• Task: Print the entries that appear below, exactly as written and without their pictures.
══════════
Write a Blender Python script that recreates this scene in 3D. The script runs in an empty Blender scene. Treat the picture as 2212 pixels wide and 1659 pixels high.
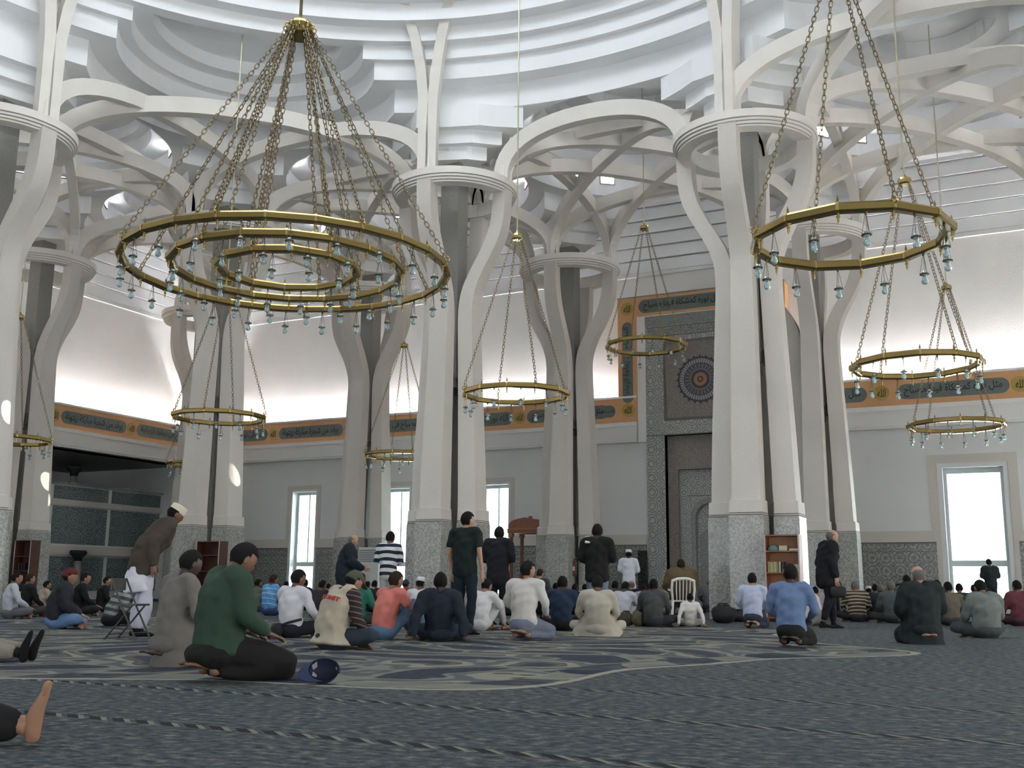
import bpy, bmesh, math, random
import numpy as np
from mathutils import Vector, Matrix

random.seed(7)
rng = np.random.default_rng(7)
scene = bpy.context.scene
COL = scene.collection
PI = math.pi

# ---------------------------------------------------------------- camera
def make_camera():
    pit, yaw, roll = 0.1874, 0.4581, 0.0091
    fw = Vector((-math.sin(yaw)*math.cos(pit), math.cos(yaw)*math.cos(pit), math.sin(pit)))
    rt = Vector((math.cos(yaw), math.sin(yaw), 0))
    up = rt.cross(fw)
    cr, sr = math.cos(roll), math.sin(roll)
    X = rt*cr + up*sr
    Y = up*cr - rt*sr
    Z = -fw
    m = Matrix(((X.x, Y.x, Z.x, 13.734), (X.y, Y.y, Z.y, -24.194), (X.z, Y.z, Z.z, 0.68), (0, 0, 0, 1)))
    cd = bpy.data.cameras.new('camera')
    cd.sensor_width = 36.0
    cd.lens = 36.0*2305.3/2212.0
    cd.clip_start = 0.05
    cd.clip_end = 300
    co = bpy.data.objects.new('camera', cd)
    COL.objects.link(co)
    co.matrix_world = m
    scene.camera = co
make_camera()

# ---------------------------------------------------------------- world and large lights
scene.view_settings.view_transform = 'Standard'
scene.view_settings.look = 'None'
scene.view_settings.gamma = 1.0
scene.view_settings.use_curve_mapping = False
scene.view_settings.exposure = 0.06
scene.cycles.use_denoising = True
scene.cycles.max_bounces = 8
scene.cycles.diffuse_bounces = 6
scene.cycles.glossy_bounces = 3
scene.cycles.transmission_bounces = 4
scene.cycles.transparent_max_bounces = 6
scene.cycles.use_adaptive_sampling = True
scene.cycles.adaptive_threshold = 0.25
scene.cycles.adaptive_min_samples = 12
scene.cycles.sample_clamp_indirect = 6.0
scene.cycles.caustics_reflective = False
scene.cycles.caustics_refractive = False

world = bpy.data.worlds.new('daylight')
scene.world = world
world.use_nodes = True
bg = world.node_tree.nodes['Background']
bg.inputs[0].default_value = (0.86, 0.95, 1.0, 1)
bg.inputs[1].default_value = 3.2

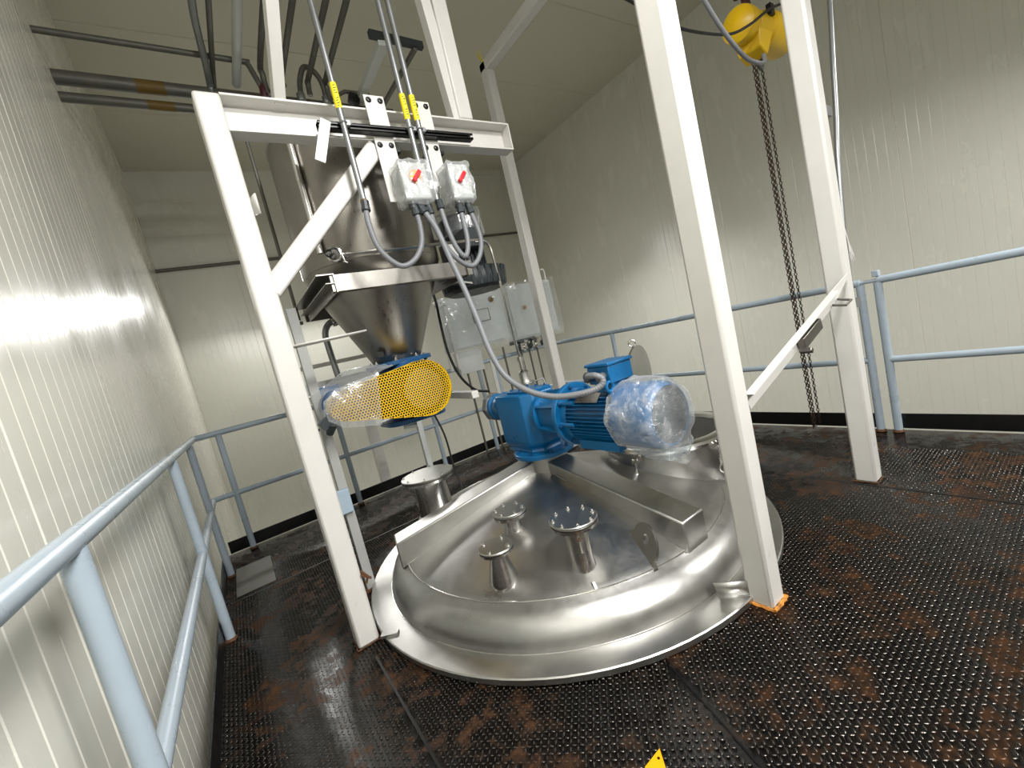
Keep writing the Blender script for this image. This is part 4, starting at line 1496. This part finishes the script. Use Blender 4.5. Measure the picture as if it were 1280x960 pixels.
══════════
• Output for this exercise:
Write a Blender Python script that recreates this scene in 3D. The script runs in an empty Blender scene. Treat the picture as 2212 pixels wide and 1659 pixels high.
import bpy, bmesh, math, random
import numpy as np
from mathutils import Vector, Matrix

random.seed(7)
rng = np.random.default_rng(7)
scene = bpy.context.scene
COL = scene.collection
PI = math.pi

# ---------------------------------------------------------------- camera
def make_camera():
    pit, yaw, roll = 0.1874, 0.4581, 0.0091
    fw = Vector((-math.sin(yaw)*math.cos(pit), math.cos(yaw)*math.cos(pit), math.sin(pit)))
    rt = Vector((math.cos(yaw), math.sin(yaw), 0))
    up = rt.cross(fw)
    cr, sr = math.cos(roll), math.sin(roll)
    X = rt*cr + up*sr
    Y = up*cr - rt*sr
    Z = -fw
    m = Matrix(((X.x, Y.x, Z.x, 13.734), (X.y, Y.y, Z.y, -24.194), (X.z, Y.z, Z.z, 0.68), (0, 0, 0, 1)))
    cd = bpy.data.cameras.new('camera')
    cd.sensor_width = 36.0
    cd.lens = 36.0*2305.3/2212.0
    cd.clip_start = 0.05
    cd.clip_end = 300
    co = bpy.data.objects.new('camera', cd)
    COL.objects.link(co)
    co.matrix_world = m
    scene.camera = co
make_camera()

# ---------------------------------------------------------------- world and large lights
scene.view_settings.view_transform = 'Standard'
scene.view_settings.look = 'None'
scene.view_settings.gamma = 1.0
scene.view_settings.use_curve_mapping = False
scene.view_settings.exposure = 0.06
scene.cycles.use_denoising = True
scene.cycles.max_bounces = 8
scene.cycles.diffuse_bounces = 6
scene.cycles.glossy_bounces = 3
scene.cycles.transmission_bounces = 4
scene.cycles.transparent_max_bounces = 6
scene.cycles.use_adaptive_sampling = True
scene.cycles.adaptive_threshold = 0.25
scene.cycles.adaptive_min_samples = 12
scene.cycles.sample_clamp_indirect = 6.0
scene.cycles.caustics_reflective = False
scene.cycles.caustics_refractive = False

world = bpy.data.worlds.new('daylight')
scene.world = world
world.use_nodes = True
bg = world.node_tree.nodes['Background']
bg.inputs[0].default_value = (0.86, 0.95, 1.0, 1)
bg.inputs[1].default_value = 3.2

Keep writing the Blender script for this image. This is part 4, starting at line 1496. This part finishes the script. Use Blender 4.5. Measure the picture as if it were 1280x960 pixels.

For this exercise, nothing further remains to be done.